O senhor acha possível em 2018 termos uma candidatura do Planalto e outra, do PSDB, com outros partidos apoiando Alckmin?

FHC- É possível, mas não desejável. Chegamos a um ponto em que é preciso unir, colar. Está tudo muito desagregado. No mundo contemporâneo você consegue muito mais essa colagem pela mensagem do que qualquer outro fator, para o bem ou para o mal. Veja o que aconteceu nos Estados Unidos: o (presidente Donald) Trump colou lá. Na França, o (presidente Emannuel) Macron também. Cada um de um jeito, com orientação diferente. Por mais que exista comunicação entre as pessoas, é necessário que alguém lidere e seja capaz de emitir uma mensagem.

Qual é a mensagem?

FHC- Esse é o ponto. O partido que tiver uma mensagem que pegue no povo. Não é tanto a mensagem, mas como ela é emitida. No nosso caso, o que é necessário é ter um novo sentimento de coesão nacional. Não dá para levar um país de 200 milhões de habitantes na base de fracionar e destilar uma situação de radicalização, como aparentemente está se formando. Quem tiver uma mensagem mais abrangente, tem mais chance. As pessoas querem emprego, segurança – que é um tema que não estava na pauta eleitoral, mas hoje está – e as questões básicas. A mais básica da agenda do Estado é a educação. Não há emprego possível sem educação. Do ponto de vista da agenda das pessoas, há também o transporte e a saúde.

O senhor disse que o pior cenário seria o centro se fragmentar. Se chegar lá na frente e não acontecer um acordo, se o governo insistir em lançar um candidato, qual deve ser a posição do PSDB: manter uma candidatura que mantenha esses valores ou sucumbir e apoiar outra?

FHC- Tem que manter a candidatura, mas tem que ter efeito no voto.

Viabilidade eleitoral?

FHC- Isso. Senão, vai para a academia. Quem entra na política sai da área de conforto. Tem que ter capacidade de juntar pessoas com opiniões diferentes. Se houver alguém com mais capacidade de juntar, que prove essa capacidade e que tenha princípios próximos aos nossos, tem que apoiar essa pessoa. Não vejo quem seja.

Então não necessariamente o candidato do centro tem que ser do PSDB?

FHC- Tem que ter um. Espero que esse (candidato) tenha capacidade de aglutinar. Se houver outro que aglutine, vai fazer o quê? Veja o que houve no Rio: ficou entre (Marcelo) Crivella (atual prefeito pelo PRB) e (Marcelo) o Freixo (deputado estadual pelo PSOL que perdeu para Crivella na disputa municipal).

Estamos há menos de um mês do julgamento do recurso de Lula no TRF da 4ª região. Do ponto de vista da sociologia e da política, qual seria o impacto para o país de uma eventual condenação de um ex-presidente da República?

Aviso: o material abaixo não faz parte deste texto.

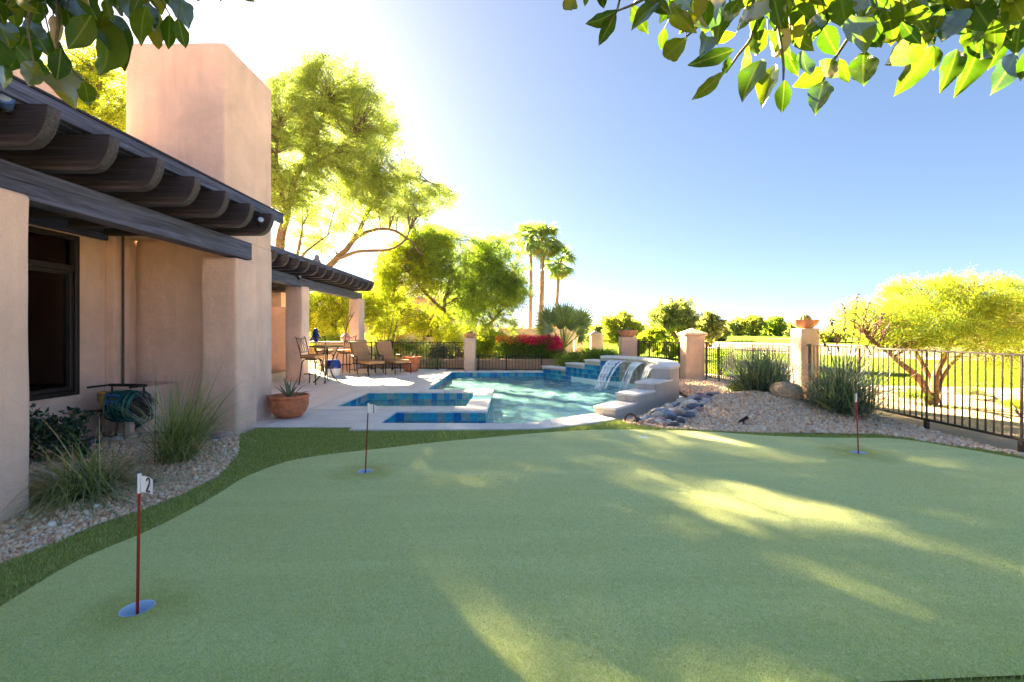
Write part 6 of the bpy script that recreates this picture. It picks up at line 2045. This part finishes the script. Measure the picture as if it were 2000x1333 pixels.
for k in range(214):
    x_ = random.uniform(1290, 2030)
    lim = 72 if x_ > 1400 else 40
    y_ = random.uniform(-120, lim)
    a_ = random.uniform(.6, 2.5)
    l_ = random.uniform(60, 95)
    RL.append(((x_, y_ - 30), (x_ + cos(a_) * l_, y_ - 30 + sin(a_) * l_ * .8)))
cb = empty('citrus_branch', (0.75, 1.0, 2.3), 'sunlit citrus branch with broad green leaves hanging in from the upper right', 'branch')
bases = citrus(cb, RL, 1.02, .10, 5)
tw_ = MB()
limb = spline([Vector((1.6, .5, 2.62)), Vector((1.3, .85, 2.42)), P(1800, -60, 1.05), P(1600, -40, 1.03), P(1430, -30, 1.0), P(1300, -30, .98), P(1180, -25, .97)], 5)
tw_.tube(limb, [.016 - .012 * i / (len(limb) - 1) for i in range(len(limb))], 6)
tw_.tube([(1.9, -1.2, 2.4), (1.75, -.3, 2.6), (1.6, .5, 2.62)], [.03, .022, .016], 7)
for pts_ in ([(1700, -50), (1690, 20), (1640, 100), (1616, 140), (1602, 175)], [(1500, -30), (1520, 60), (1530, 120), (1530, 158)], [(1440, -30), (1470, 60), (1440, 110), (1418, 142)], [(1900, -60), (1880, 20), (1850, 55), (1822, 75)], [(2000, -50), (1985, 40), (1965, 80), (1950, 100)], [(1290, -30), (1255, 0), (1205, 22)], [(1390, -30), (1370, 40), (1341, 72)]):
    q = spline([P(x_, y_, 1.03) for x_, y_ in pts_], 4)
    tw_.tube(q, [.005 - .003 * i / (len(q) - 1) for i in range(len(q))], 5)
lp_ = limb
for a in bases:
    c = min(lp_, key=lambda p_: (p_ - a).length)
    if (c - a).length < .13:
        tw_.tube([c, c.lerp(a, .5) + Vector((0, 0, .006)), a], [.0022, .0016, .0012], 4, cap=False)
TWIG = m_plain('citrus_twig', (0.07, 0.08, 0.03), .7, 0, .4, 30)
tw_.build('twig', TWIG, cb, smooth=True)

LL = [((54, 50), (16, 142), 'w'), ((51, 36), (97, 112)), ((178, 30), (133, 97), 'w'), ((186, 20), (200, 154)), ((194, 25), (245, 137)), ((205, -5), (222, 43), 'w'), ((248, -5), (262, 46)), ((286, 10), (275, 90), 'w'), ((310, 22), (308, 98)), ((332, 30), (329, 97)),
      ((348, 36), (362, 96)), ((348, -8), (367, 55)), ((119, 95), (111, 158), 'w'), ((124, 138), (146, 210)), ((163, 156), (174, 208), 'w'), ((73, 122), (53, 168)), ((-2, 112), (9, 178), 'w'), ((15, -10), (30, 60), 'w'), ((80, -10), (60, 50)), ((110, -20), (120, 50), 'w'),
      ((140, -10), (165, 50)), ((225, -15), (232, 30), 'w'), ((275, -10), (255, 35)), ((300, -25), (316, 30), 'w'), ((330, -30), (345, 25)), ((-10, 30), (20, 95), 'w'), ((95, 60), (118, 120)), ((30, 90), (70, 140)), ((104, 30), (108, 92), 'd'), ((60, 120), (100, 150)),
      ((372, -28), (386, 4)), ((425, -24), (431, 4)), ((462, -22), (497, 4)), ((-30, 60), (-4, 130), 'w'), ((130, 20), (150, 85)), ((160, -20), (190, 40), 'w'), ((40, 0), (85, 60), 'w'), ((-20, -10), (10, 50), 'w'), ((205, 20), (190, 70)), ((285, 0), (300, 60))]
for k in range(70):
    x_ = random.uniform(-60, 345)
    y_ = random.uniform(-110, 20 if x_ < 150 else 0)
    a_ = random.uniform(.6, 2.5); l_ = random.uniform(60, 100)
    LL.append(((x_, y_ - 30), (x_ + cos(a_) * l_, y_ - 30 + sin(a_) * l_ * .8)))
cl_ = empty('citrus_branch', (-1.0, .95, 2.3), 'shaded dark citrus branch with glossy leaves hanging in from the upper left', 'branch')
bases = citrus(cl_, LL, .95, .07, 6)
tw_ = MB()
limb = spline([Vector((-1.7, .2, 2.5)), Vector((-1.35, .7, 2.4)), P(0, -40, .98), P(120, -25, .96), P(230, -30, .95), P(330, -40, .94), P(470, -40, .93)], 5)
tw_.tube(limb, [.015 - .011 * i / (len(limb) - 1) for i in range(len(limb))], 6)
tw_.tube([(-1.9, -1.2, 2.3), (-1.85, -.4, 2.5), (-1.7, .2, 2.5)], [.03, .02, .015], 7)
for pts_ in ([(110, -25), (115, 40), (112, 95), (140, 135), (163, 160)], [(50, -30), (60, 20), (55, 60), (66, 120)], [(190, -30), (188, 10), (186, 28)]):
    q = spline([P(x_, y_, .955) for x_, y_ in pts_], 4)
    tw_.tube(q, [.0045 - .003 * i / (len(q) - 1) for i in range(len(q))], 5)
for a in bases:
    c = min(limb, key=lambda p_: (p_ - a).length)
    if (c - a).length < .12:
        tw_.tube([c, c.lerp(a, .5) + Vector((0, 0, .006)), a], [.0022, .0016, .0012], 4, cap=False)
tw_.build('twig', TWIG, cl_, smooth=True)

FHC- Do ponto de vista do país, é sempre ruim. É ruim para o país e para a memória, mas não acredito que a população vai tremer nas suas bases por causa disso. Não acho que o país vai tremer em função disso. É claro que existe também uma estratégia política do PT: a perseguição. Se o julgamento terminar em condenação, tem que aceitar.

Como o senhor explica o fato de Lula liderar as pesquisas de intenção de votos?

FHC- Pega o caso do Peru, que nós citamos. O “fujimorismo” é a força predominante até hoje e o Fujimori está na cadeia (estava até o dia 24, quando recebeu indulto humanitário do atual presidente Pedro Pablo Kuczynski). O próprio Perón teve um momento assim. É curioso ver que em países como os nossos, com um nível educacional relativamente pouco desenvolvido, as pessoas têm muitas carências. Aqueles que dão às pessoas a sensação de que atenderam às suas carências, ganham uma certa permissão para se desviar da ética. É pavoroso, mas é assim. É populismo. É a cultura que prevalece nesses países. A nossa está em fase de mudança. Aqui a sociedade já tem mais informação. Nos regimes parlamentaristas têm menos chance de que isso aconteça. Tem mais filtros. A emoção global não leva de roldão. Pode alguém irromper, mas difícil é governar depois.

O senhor disse que o PSDB precisa fazer autocrítica. Qual seria?

FHC- Acho que o PSDB está, à sua maneira, fazendo. Mudou a direção e, ao mudar, escolheu pessoas com responsabilidade. Não que os outros não tivessem. Aécio (Neves, senador por Minas Gerais e ex-presidente do PSDB) não é um irresponsável. Fez coisas positivas para o PSDB. Mas o partido tem que dizer que, se houve erro de algum peessedebista, problema dele. O partido não tem que se solidarizar com o erro de seus filiados. A Lava Jato foi um marco importante na vida brasileira, o que não quer dizer que não tenha excessos aqui e ali. Acho um pouco exagerada essa vontade de vingança que existe hoje.